In another organisation, the company ran a 24-hour shift system for part of the year. The night shift ran a limited range of activities and were, therefore, by and large left to get on with things by themselves. Those processes were, however, pretty important in making sure the workflow for the rest of the day happened. I needed to be sure I understood why and what was involved and that risk in all its forms was being managed. As a result, I made a point of occasionally turning up to join those on that shift in their middle of the night break, to make the coffee and have a chat. That way I hoped to understand what was happening in hours of the day when risk might have arisen. I also got to know the people a bit and why they were willing to work in this way.

That last point was always critical. I always made a point of knowing as many staff as I could. I tried to recall things like partners' and children's names. Interests were also important to make sure that there were always points of communication. It was amazing how much information you could find out if you started a discussion with someone about the previous weekend's football results.

I never forget the reception staff either. Like taxi drivers, they always known what is going on. They were always well worth talking to.

Why say all this?

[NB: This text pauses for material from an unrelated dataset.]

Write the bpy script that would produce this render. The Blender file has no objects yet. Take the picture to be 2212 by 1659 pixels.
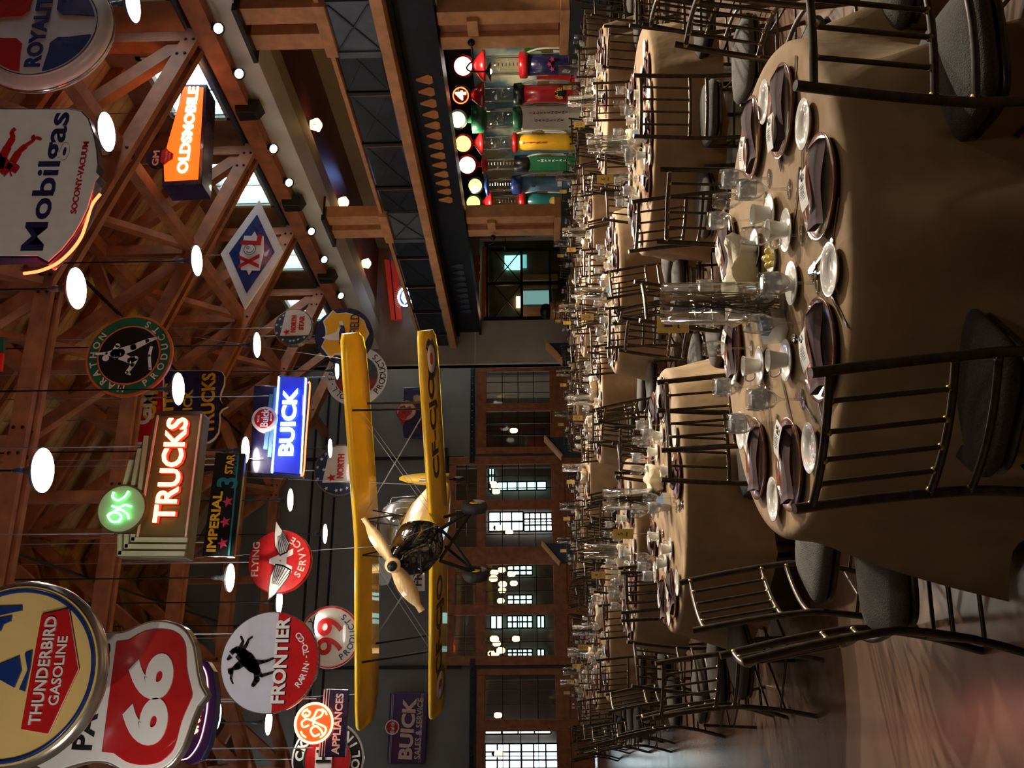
import bpy, math, random
from mathutils import Vector, Matrix
random.seed(7)
R = math.radians
SC = bpy.context.scene
COL = SC.collection
# ------------------------------------------------------------------ camera
F_PX, CX, CY = 2050.0, 1106.0, 829.5
YAW, PITCH, ROLL = R(20.0), math.atan(49/2050.0), 0.014
EYE = Vector((0, 0, 1.656))
_F0 = Vector((math.sin(YAW)*math.cos(PITCH), math.cos(YAW)*math.cos(PITCH), math.sin(PITCH)))
_R0 = Vector((math.cos(YAW), -math.sin(YAW), 0))
_U0 = _R0.cross(_F0)
_D0 = -_U0
CAMX = _D0*math.cos(ROLL) - _R0*math.sin(ROLL)
CAMY = _R0*math.cos(ROLL) + _D0*math.sin(ROLL)
cd = bpy.data.cameras.new('camera')
cam = bpy.data.objects.new('camera', cd)
COL.objects.link(cam)
cam.matrix_world = Matrix((
    (CAMX.x, CAMY.x, -_F0.x, EYE.x), (CAMX.y, CAMY.y, -_F0.y, EYE.y),
    (CAMX.z, CAMY.z, -_F0.z, EYE.z), (0, 0, 0, 1)))
cd.sensor_fit = 'HORIZONTAL'
cd.sensor_width = 36.0
cd.lens = 36.0*F_PX/2212.0
cd.clip_end = 300
cd.clip_start = 0.05
SC.camera = cam
# ------------------------------------------------------------------ world, exposure
SC.view_settings.view_transform = 'Standard'
SC.view_settings.look = 'None'
SC.view_settings.gamma = 1.0
SC.view_settings.exposure = 0.0
SC.view_settings.use_curve_mapping = False
SC.cycles.use_denoising = True
SC.cycles.max_bounces = 8
SC.cycles.transparent_max_bounces = 24
SC.cycles.transmission_bounces = 8
SC.cycles.glossy_bounces = 4
SC.cycles.diffuse_bounces = 3
SC.cycles.caustics_reflective = False
SC.cycles.caustics_refractive = False
SC.cycles.sample_clamp_indirect = 4.0
w = bpy.data.worlds.new('world'); SC.world = w; w.use_nodes = True
wn = w.node_tree.nodes; wn['Background'].inputs[0].default_value = (0.80, 0.93, 1.0, 1)
wn['Background'].inputs[1].default_value = 14.0

def ray(px, py):
    return _F0*F_PX + CAMX*(px-CX) + CAMY*(CY-py)
def at(px, py, X=None, Y=None, Z=None):
    d = ray(px, py)
    t = (X-EYE.x)/d.x if X is not None else (Y-EYE.y)/d.y if Y is not None else (Z-EYE.z)/d.z
    return EYE + d*t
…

Because if Paula Vennells is to be believed, she apparently undertook her tasks as chief executive of the Post Office in some sort of bubble, entirely isolated from the organisation for which she was paid a considerable amount to lead.

Again, if she is to be believed, she did not apparently know about significant parts of its organisation, or about the activities of those for whom she was responsible.

As a result, it is not at all clear that she knew very much at all about the basic operations of the Post Office, and most particularly so when it came to the sub-post offices, which were the backbone of the organisation where much of its activity took place.

I cannot help say that I am forced to come to one of three conclusions.

She was either incompetent, as well as totally unsuited to her role, both of which are entirely possible.

Or, she totally naïvely believed that she could obtain all the information she needed without checking its credibility. That is what I think she would have us believe.

Or, she is simply not telling the truth. 

I am not passing judgement: she has not finished giving testimony. What I am saying is that her apparent belief that there were large parts of the activity of the organisation that she led that she did not know about because, she claimed, she was not qualified in a particular area of expertise, strikes me as marking her out as totally unsuited to having a senior management role. It is to precisely those areas that I think a good company director has to pay the most attention - because they cannot avoid their responsibility for them by passing the buck to others, as she seems to have done.

That, then, leads to another question. That is how did someone so apparently unaware of the demands of a job at senior director level get appointed as CEO of the Post Office? Was it precisely because she did not ask awkward questions?

Nothing removes her responsibility for what happened on her watch. Paula Vennells was well paid for the stress she is now suffering, and she probably still enjoys a considerable pension from the Post Office. I am not in anyway seeking to excuse her. But I cannot help but think that the buck in this case goes higher, and most especially to the ministers who, as the representative shareholders of the organisation, appointed her. They need to be questioned in a great deal more detail on this issue. The failings are as systemic as they are personal.